Разведчики понимали, почему нервничает полковник. С ним вышестоящее начальство тоже разговаривало насчет «языка». Может быть, правда, повежливее, но наверняка строго.
— «Язык» должен быть! Любой ценой! Поняли? — настойчиво требовал полковник.
Огорченные своими неудачами, разведчики понуро возвращались в землянку. И не было слышно в те дни у них веселой шутки, не лезла в горло солдатская каша.
Сергей часто уединялся и, оставшись один, обдумывал, как перехитрить врага.
— Разрешите, товарищ полковник! — обратился он как-то к командиру полка.— Я придумал, как «языка» взять.
— Рассказывай!
Герасимов коротко доложил свой план.
— Вдвоем решил идти? А понимаешь, какой это риск? — полковник пристально смотрел на старшего сержанта.
— Понимаю. — Сергей выдержал взгляд командира.— У разведчика всегда риск. Только разный... Бывает глупый, а бывает и необходимый.
— О! Да ты и философ еще!—добродушно улыбнулся полковник.— С кем пойдешь?
Сергей вспомнил Лялина: «Хорошо бы с Иваном, но он, бедняга, по госпиталям мотается».
— С сержантом Алексеевым, товарищ полковник! Алексеев —разведчик молодой, но смекалистый, храбрый, и он, как говорится, быстро пришелся ко Двору.

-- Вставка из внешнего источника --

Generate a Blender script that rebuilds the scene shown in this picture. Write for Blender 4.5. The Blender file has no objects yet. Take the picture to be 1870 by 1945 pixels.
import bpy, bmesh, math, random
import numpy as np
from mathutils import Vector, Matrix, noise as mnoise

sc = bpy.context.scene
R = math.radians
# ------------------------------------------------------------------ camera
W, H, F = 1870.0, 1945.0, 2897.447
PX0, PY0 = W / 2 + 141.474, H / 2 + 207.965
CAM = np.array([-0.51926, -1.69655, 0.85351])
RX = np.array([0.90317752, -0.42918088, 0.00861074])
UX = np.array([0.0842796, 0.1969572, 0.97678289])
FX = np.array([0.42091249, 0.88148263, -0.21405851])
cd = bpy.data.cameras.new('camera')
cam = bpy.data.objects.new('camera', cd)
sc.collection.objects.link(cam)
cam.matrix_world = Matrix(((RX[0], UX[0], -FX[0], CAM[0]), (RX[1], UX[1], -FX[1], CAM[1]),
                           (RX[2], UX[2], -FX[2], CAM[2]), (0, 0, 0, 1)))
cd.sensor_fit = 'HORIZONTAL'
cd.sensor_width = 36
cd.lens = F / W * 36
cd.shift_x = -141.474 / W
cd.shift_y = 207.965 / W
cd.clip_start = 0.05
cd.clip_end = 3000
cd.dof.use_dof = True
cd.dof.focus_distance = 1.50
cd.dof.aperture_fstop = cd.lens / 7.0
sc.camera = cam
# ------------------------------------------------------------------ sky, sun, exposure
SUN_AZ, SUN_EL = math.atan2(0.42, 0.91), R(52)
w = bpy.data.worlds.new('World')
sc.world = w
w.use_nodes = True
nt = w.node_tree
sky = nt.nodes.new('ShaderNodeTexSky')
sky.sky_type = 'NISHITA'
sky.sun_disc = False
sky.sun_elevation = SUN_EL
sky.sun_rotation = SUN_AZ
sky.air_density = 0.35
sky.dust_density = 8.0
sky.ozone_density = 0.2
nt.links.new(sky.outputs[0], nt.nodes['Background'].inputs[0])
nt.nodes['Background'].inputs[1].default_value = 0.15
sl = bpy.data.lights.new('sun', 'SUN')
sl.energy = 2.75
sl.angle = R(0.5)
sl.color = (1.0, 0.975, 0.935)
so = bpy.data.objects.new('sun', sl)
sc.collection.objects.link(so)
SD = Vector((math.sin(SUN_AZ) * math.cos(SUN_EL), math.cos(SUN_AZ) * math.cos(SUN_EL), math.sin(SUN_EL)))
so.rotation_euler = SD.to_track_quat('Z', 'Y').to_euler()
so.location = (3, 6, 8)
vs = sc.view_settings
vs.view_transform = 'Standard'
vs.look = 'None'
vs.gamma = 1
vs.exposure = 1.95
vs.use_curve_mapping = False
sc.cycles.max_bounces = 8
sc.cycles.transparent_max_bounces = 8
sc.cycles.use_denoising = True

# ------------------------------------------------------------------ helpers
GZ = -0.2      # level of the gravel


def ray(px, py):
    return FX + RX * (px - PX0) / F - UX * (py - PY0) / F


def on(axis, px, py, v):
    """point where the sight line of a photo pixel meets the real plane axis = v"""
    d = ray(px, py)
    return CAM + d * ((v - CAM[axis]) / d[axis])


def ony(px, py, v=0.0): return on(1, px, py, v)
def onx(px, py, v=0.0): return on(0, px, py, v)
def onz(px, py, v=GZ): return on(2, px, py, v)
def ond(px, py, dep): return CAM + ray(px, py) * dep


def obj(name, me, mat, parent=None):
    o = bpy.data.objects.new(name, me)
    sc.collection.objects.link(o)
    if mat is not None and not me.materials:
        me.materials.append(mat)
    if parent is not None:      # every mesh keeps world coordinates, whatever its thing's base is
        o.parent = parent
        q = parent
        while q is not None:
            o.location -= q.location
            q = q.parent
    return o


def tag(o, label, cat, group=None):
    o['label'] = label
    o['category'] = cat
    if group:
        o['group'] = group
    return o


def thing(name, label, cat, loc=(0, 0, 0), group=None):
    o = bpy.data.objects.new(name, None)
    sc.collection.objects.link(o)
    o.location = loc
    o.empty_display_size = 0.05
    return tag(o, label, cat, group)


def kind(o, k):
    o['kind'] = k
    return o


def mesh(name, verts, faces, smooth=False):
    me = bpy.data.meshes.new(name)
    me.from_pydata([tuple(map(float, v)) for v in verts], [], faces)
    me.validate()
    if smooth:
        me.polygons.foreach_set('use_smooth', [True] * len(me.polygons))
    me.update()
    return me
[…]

Сергей подружился с ним. Не раз ходили вместе в разведку. Товарищем он оказался верным и надежным, понимал с полуслова и в трудную минуту всегда готов был выручить.
...Утром полковник спросил командира взвода разведки:
— Не вернулись?
— Нет.
«Что же случилось? Неужели погибли?» — взволнованно расхаживая в тесной землянке, тревожился командир полка.
Не вернулись разведчики и к вечеру, и на следующее утро. Командир полка несколько раз брался за телефонную трубку, чтобы доложить генералу, и опускал ее. «Нет, парень, кажется, не такой, чтобы сплоховал»,—думал полковник, восстанавливая в памяти разговор с Сергеем.
На третью ночь, перед рассветом, командира полка поднял телефонный звонок. Комбат-один докладывал:
— Товарищ ноль-первый, хлопцы вернулись. Жирного «гуся» притащили... Герасимов ранен в ногу. Отправили его в медсанбат.
...Письмо Алексеева нашло Сергея в одном из госпиталей где-то в апреле. Солдатский треугольничек весь был испещрен печатями. Видно, немало проплутало письмо, прежде чем попало по адресу. Алексеев писал: «Здравствуй, боевой друг Сергей! Сообщаю, что мы вот уже вторую неделю гоним фрицев. Бьем их там, откуда они в сорок первом пошли на Ленинград. И как нам говорил командир взвода, это та же самая группировка «Север». Только она теперь сильно растаяла... Еще хочу сообщить, что тебя за тот поиск представили к награде... Поправляйся! Свидимся, наверное, после войны».
Сергей прочитал письмо. Положил его на тумбочку. В раскрытое окно госпитальной палаты врывались запахи весны. В белой кипени стояли вишни и яблони. Сергей пошевелил ногой и удовлетворенно подумал: «-Цела! Еще похожу по земле...»
* * *
В 1956 году почтальон принес открытку. Военный комиссар города Ленинграда просил Сергея Герасимовича Герасимова явиться в военкомат.
«Зачем бы? Ведь вроде как по чистой уволен», — не понимая причины вызова, Герасимов вертел в руках открытку. На следующий день отпросился пораньше с работы. Приоделся. Отправился из Пушкина в Ленинград. В старинный особняк на улице Маклина он приехал точно в назначенное время. Дежурный по военкомату спросил:
— Вы к кому, товарищ? Сергей показал открытку.
— А, ясно! Идемте, провожу.
Зал на втором этаже был уже заполнен. Герасимов скромно занял место у окна. Вошел генерал. Шум умолк. Он взял красную папку, раскрыл ее.
— Товарищ Герасимов здесь?
— Я, — по солдатской привычке Сергей быстро встал, опустил руки по швам.
Генерал взглянул на него, улыбнулся:
— Указом Президиума Верховного Совета вы были награждены орденом Славы первой степени. Через много лет награда нашла вас. Позвольте, Сергей Герасимович, вручить вам орден.
Сергей, стараясь идти строевым шагом, вышел на сцену. Принял из рук генерала орден и как солдат ответил: «Служу Советскому Союзу!» Смущаясь от волнения, спустился в зал. Его обступили незнакомые люди. Все они, как близкие друзья, тепло и искренне поздравляли его.